[EXERCISE] The listing below is to be output in its exact form.

[RECORDED INFORMATION]

◇ ◇ ◇

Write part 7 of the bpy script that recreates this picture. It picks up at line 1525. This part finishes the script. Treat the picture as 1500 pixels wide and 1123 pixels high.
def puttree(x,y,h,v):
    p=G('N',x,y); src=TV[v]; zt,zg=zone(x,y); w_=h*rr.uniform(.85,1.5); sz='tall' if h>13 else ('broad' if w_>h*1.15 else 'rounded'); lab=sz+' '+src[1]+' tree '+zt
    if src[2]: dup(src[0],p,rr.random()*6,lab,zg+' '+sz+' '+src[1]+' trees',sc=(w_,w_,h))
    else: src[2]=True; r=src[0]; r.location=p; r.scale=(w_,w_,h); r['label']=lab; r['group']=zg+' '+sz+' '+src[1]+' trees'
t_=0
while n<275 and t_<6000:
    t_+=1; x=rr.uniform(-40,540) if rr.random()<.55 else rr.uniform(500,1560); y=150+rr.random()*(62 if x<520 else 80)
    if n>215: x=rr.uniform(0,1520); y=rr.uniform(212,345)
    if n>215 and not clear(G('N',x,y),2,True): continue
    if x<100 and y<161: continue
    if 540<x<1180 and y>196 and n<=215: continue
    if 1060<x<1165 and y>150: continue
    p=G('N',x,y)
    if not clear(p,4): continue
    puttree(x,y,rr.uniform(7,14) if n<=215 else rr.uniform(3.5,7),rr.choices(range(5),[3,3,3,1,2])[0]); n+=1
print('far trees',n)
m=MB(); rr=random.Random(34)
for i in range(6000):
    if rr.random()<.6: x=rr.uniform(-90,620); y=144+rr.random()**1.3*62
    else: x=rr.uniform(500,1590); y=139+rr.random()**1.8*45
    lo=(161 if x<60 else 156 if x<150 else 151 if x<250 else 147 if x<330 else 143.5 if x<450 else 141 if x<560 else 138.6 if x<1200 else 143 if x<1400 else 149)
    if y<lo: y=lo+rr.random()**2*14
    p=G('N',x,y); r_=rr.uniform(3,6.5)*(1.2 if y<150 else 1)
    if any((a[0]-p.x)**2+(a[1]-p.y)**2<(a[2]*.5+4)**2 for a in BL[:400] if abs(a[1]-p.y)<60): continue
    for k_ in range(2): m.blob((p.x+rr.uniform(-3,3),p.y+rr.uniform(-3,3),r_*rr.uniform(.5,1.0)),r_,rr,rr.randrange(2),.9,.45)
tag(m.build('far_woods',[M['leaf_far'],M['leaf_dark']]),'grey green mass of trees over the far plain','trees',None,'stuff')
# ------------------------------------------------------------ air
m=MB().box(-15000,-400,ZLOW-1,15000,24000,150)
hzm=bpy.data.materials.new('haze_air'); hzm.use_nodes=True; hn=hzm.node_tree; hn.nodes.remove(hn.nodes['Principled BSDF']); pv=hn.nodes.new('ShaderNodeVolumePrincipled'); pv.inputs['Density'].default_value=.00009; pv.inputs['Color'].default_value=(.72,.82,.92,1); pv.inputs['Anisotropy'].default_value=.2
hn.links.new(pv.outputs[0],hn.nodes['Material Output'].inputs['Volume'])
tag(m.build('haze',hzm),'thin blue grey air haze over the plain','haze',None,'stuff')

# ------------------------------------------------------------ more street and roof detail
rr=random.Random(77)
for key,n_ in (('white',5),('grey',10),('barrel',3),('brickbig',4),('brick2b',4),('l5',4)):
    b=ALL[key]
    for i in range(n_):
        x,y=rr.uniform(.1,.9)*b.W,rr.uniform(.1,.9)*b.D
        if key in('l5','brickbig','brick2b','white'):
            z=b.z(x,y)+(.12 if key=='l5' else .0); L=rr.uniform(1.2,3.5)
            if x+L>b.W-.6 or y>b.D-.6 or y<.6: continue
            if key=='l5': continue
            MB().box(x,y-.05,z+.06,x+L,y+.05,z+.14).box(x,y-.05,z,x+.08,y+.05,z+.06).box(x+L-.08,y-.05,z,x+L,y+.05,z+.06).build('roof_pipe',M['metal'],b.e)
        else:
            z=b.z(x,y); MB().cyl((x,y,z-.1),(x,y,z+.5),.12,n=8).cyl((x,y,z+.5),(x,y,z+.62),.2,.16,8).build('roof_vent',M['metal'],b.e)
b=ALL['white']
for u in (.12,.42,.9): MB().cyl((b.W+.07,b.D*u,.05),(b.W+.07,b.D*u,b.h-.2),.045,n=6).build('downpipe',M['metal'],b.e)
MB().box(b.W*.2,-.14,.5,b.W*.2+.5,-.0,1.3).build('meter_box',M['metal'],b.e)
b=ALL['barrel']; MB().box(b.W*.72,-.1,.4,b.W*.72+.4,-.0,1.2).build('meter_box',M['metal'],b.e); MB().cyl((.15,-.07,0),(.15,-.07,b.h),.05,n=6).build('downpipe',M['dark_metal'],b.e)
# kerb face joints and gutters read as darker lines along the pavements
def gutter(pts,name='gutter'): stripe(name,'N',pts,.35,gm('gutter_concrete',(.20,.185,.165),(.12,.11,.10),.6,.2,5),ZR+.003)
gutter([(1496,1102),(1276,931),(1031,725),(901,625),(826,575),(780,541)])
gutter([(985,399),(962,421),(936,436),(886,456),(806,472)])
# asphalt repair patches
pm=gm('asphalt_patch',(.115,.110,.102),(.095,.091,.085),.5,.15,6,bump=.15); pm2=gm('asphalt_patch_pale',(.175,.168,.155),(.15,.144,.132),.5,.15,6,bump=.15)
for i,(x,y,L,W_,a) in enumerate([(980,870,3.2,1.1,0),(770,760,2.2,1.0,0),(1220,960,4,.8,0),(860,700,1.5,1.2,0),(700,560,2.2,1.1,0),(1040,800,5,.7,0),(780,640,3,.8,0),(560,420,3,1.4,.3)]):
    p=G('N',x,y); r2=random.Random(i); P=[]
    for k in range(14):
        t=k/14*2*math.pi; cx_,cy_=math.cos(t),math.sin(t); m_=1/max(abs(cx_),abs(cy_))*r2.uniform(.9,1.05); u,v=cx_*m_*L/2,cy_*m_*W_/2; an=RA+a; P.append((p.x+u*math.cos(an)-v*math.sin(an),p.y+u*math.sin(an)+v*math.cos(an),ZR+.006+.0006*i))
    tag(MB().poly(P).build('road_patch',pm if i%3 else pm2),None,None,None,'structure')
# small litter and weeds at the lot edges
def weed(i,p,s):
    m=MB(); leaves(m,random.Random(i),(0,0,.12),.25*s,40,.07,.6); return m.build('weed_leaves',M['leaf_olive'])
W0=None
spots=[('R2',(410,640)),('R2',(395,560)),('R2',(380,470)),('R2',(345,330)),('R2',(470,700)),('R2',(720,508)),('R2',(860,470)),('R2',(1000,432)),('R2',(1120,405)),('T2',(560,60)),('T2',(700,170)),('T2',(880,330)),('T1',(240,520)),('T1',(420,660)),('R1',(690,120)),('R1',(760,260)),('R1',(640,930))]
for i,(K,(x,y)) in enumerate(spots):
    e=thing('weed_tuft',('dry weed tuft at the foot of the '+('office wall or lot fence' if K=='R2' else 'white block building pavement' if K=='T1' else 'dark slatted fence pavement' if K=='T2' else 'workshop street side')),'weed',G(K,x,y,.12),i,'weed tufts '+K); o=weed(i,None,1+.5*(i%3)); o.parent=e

◇ ◇ ◇

[RESULT]
Write part 7 of the bpy script that recreates this picture. It picks up at line 1525. This part finishes the script. Treat the picture as 1500 pixels wide and 1123 pixels high.
def puttree(x,y,h,v):
    p=G('N',x,y); src=TV[v]; zt,zg=zone(x,y); w_=h*rr.uniform(.85,1.5); sz='tall' if h>13 else ('broad' if w_>h*1.15 else 'rounded'); lab=sz+' '+src[1]+' tree '+zt
    if src[2]: dup(src[0],p,rr.random()*6,lab,zg+' '+sz+' '+src[1]+' trees',sc=(w_,w_,h))
    else: src[2]=True; r=src[0]; r.location=p; r.scale=(w_,w_,h); r['label']=lab; r['group']=zg+' '+sz+' '+src[1]+' trees'
t_=0
while n<275 and t_<6000:
    t_+=1; x=rr.uniform(-40,540) if rr.random()<.55 else rr.uniform(500,1560); y=150+rr.random()*(62 if x<520 else 80)
    if n>215: x=rr.uniform(0,1520); y=rr.uniform(212,345)
    if n>215 and not clear(G('N',x,y),2,True): continue
    if x<100 and y<161: continue
    if 540<x<1180 and y>196 and n<=215: continue
    if 1060<x<1165 and y>150: continue
    p=G('N',x,y)
    if not clear(p,4): continue
    puttree(x,y,rr.uniform(7,14) if n<=215 else rr.uniform(3.5,7),rr.choices(range(5),[3,3,3,1,2])[0]); n+=1
print('far trees',n)
m=MB(); rr=random.Random(34)
for i in range(6000):
    if rr.random()<.6: x=rr.uniform(-90,620); y=144+rr.random()**1.3*62
    else: x=rr.uniform(500,1590); y=139+rr.random()**1.8*45
    lo=(161 if x<60 else 156 if x<150 else 151 if x<250 else 147 if x<330 else 143.5 if x<450 else 141 if x<560 else 138.6 if x<1200 else 143 if x<1400 else 149)
    if y<lo: y=lo+rr.random()**2*14
    p=G('N',x,y); r_=rr.uniform(3,6.5)*(1.2 if y<150 else 1)
    if any((a[0]-p.x)**2+(a[1]-p.y)**2<(a[2]*.5+4)**2 for a in BL[:400] if abs(a[1]-p.y)<60): continue
    for k_ in range(2): m.blob((p.x+rr.uniform(-3,3),p.y+rr.uniform(-3,3),r_*rr.uniform(.5,1.0)),r_,rr,rr.randrange(2),.9,.45)
tag(m.build('far_woods',[M['leaf_far'],M['leaf_dark']]),'grey green mass of trees over the far plain','trees',None,'stuff')
# ------------------------------------------------------------ air
m=MB().box(-15000,-400,ZLOW-1,15000,24000,150)
hzm=bpy.data.materials.new('haze_air'); hzm.use_nodes=True; hn=hzm.node_tree; hn.nodes.remove(hn.nodes['Principled BSDF']); pv=hn.nodes.new('ShaderNodeVolumePrincipled'); pv.inputs['Density'].default_value=.00009; pv.inputs['Color'].default_value=(.72,.82,.92,1); pv.inputs['Anisotropy'].default_value=.2
hn.links.new(pv.outputs[0],hn.nodes['Material Output'].inputs['Volume'])
tag(m.build('haze',hzm),'thin blue grey air haze over the plain','haze',None,'stuff')

# ------------------------------------------------------------ more street and roof detail
rr=random.Random(77)
for key,n_ in (('white',5),('grey',10),('barrel',3),('brickbig',4),('brick2b',4),('l5',4)):
    b=ALL[key]
    for i in range(n_):
        x,y=rr.uniform(.1,.9)*b.W,rr.uniform(.1,.9)*b.D
        if key in('l5','brickbig','brick2b','white'):
            z=b.z(x,y)+(.12 if key=='l5' else .0); L=rr.uniform(1.2,3.5)
            if x+L>b.W-.6 or y>b.D-.6 or y<.6: continue
            if key=='l5': continue
            MB().box(x,y-.05,z+.06,x+L,y+.05,z+.14).box(x,y-.05,z,x+.08,y+.05,z+.06).box(x+L-.08,y-.05,z,x+L,y+.05,z+.06).build('roof_pipe',M['metal'],b.e)
        else:
            z=b.z(x,y); MB().cyl((x,y,z-.1),(x,y,z+.5),.12,n=8).cyl((x,y,z+.5),(x,y,z+.62),.2,.16,8).build('roof_vent',M['metal'],b.e)
b=ALL['white']
for u in (.12,.42,.9): MB().cyl((b.W+.07,b.D*u,.05),(b.W+.07,b.D*u,b.h-.2),.045,n=6).build('downpipe',M['metal'],b.e)
MB().box(b.W*.2,-.14,.5,b.W*.2+.5,-.0,1.3).build('meter_box',M['metal'],b.e)
b=ALL['barrel']; MB().box(b.W*.72,-.1,.4,b.W*.72+.4,-.0,1.2).build('meter_box',M['metal'],b.e); MB().cyl((.15,-.07,0),(.15,-.07,b.h),.05,n=6).build('downpipe',M['dark_metal'],b.e)
# kerb face joints and gutters read as darker lines along the pavements
def gutter(pts,name='gutter'): stripe(name,'N',pts,.35,gm('gutter_concrete',(.20,.185,.165),(.12,.11,.10),.6,.2,5),ZR+.003)
gutter([(1496,1102),(1276,931),(1031,725),(901,625),(826,575),(780,541)])
gutter([(985,399),(962,421),(936,436),(886,456),(806,472)])
# asphalt repair patches
pm=gm('asphalt_patch',(.115,.110,.102),(.095,.091,.085),.5,.15,6,bump=.15); pm2=gm('asphalt_patch_pale',(.175,.168,.155),(.15,.144,.132),.5,.15,6,bump=.15)
for i,(x,y,L,W_,a) in enumerate([(980,870,3.2,1.1,0),(770,760,2.2,1.0,0),(1220,960,4,.8,0),(860,700,1.5,1.2,0),(700,560,2.2,1.1,0),(1040,800,5,.7,0),(780,640,3,.8,0),(560,420,3,1.4,.3)]):
    p=G('N',x,y); r2=random.Random(i); P=[]
    for k in range(14):
        t=k/14*2*math.pi; cx_,cy_=math.cos(t),math.sin(t); m_=1/max(abs(cx_),abs(cy_))*r2.uniform(.9,1.05); u,v=cx_*m_*L/2,cy_*m_*W_/2; an=RA+a; P.append((p.x+u*math.cos(an)-v*math.sin(an),p.y+u*math.sin(an)+v*math.cos(an),ZR+.006+.0006*i))
    tag(MB().poly(P).build('road_patch',pm if i%3 else pm2),None,None,None,'structure')
# small litter and weeds at the lot edges
def weed(i,p,s):
    m=MB(); leaves(m,random.Random(i),(0,0,.12),.25*s,40,.07,.6); return m.build('weed_leaves',M['leaf_olive'])
W0=None
spots=[('R2',(410,640)),('R2',(395,560)),('R2',(380,470)),('R2',(345,330)),('R2',(470,700)),('R2',(720,508)),('R2',(860,470)),('R2',(1000,432)),('R2',(1120,405)),('T2',(560,60)),('T2',(700,170)),('T2',(880,330)),('T1',(240,520)),('T1',(420,660)),('R1',(690,120)),('R1',(760,260)),('R1',(640,930))]
for i,(K,(x,y)) in enumerate(spots):
    e=thing('weed_tuft',('dry weed tuft at the foot of the '+('office wall or lot fence' if K=='R2' else 'white block building pavement' if K=='T1' else 'dark slatted fence pavement' if K=='T2' else 'workshop street side')),'weed',G(K,x,y,.12),i,'weed tufts '+K); o=weed(i,None,1+.5*(i%3)); o.parent=e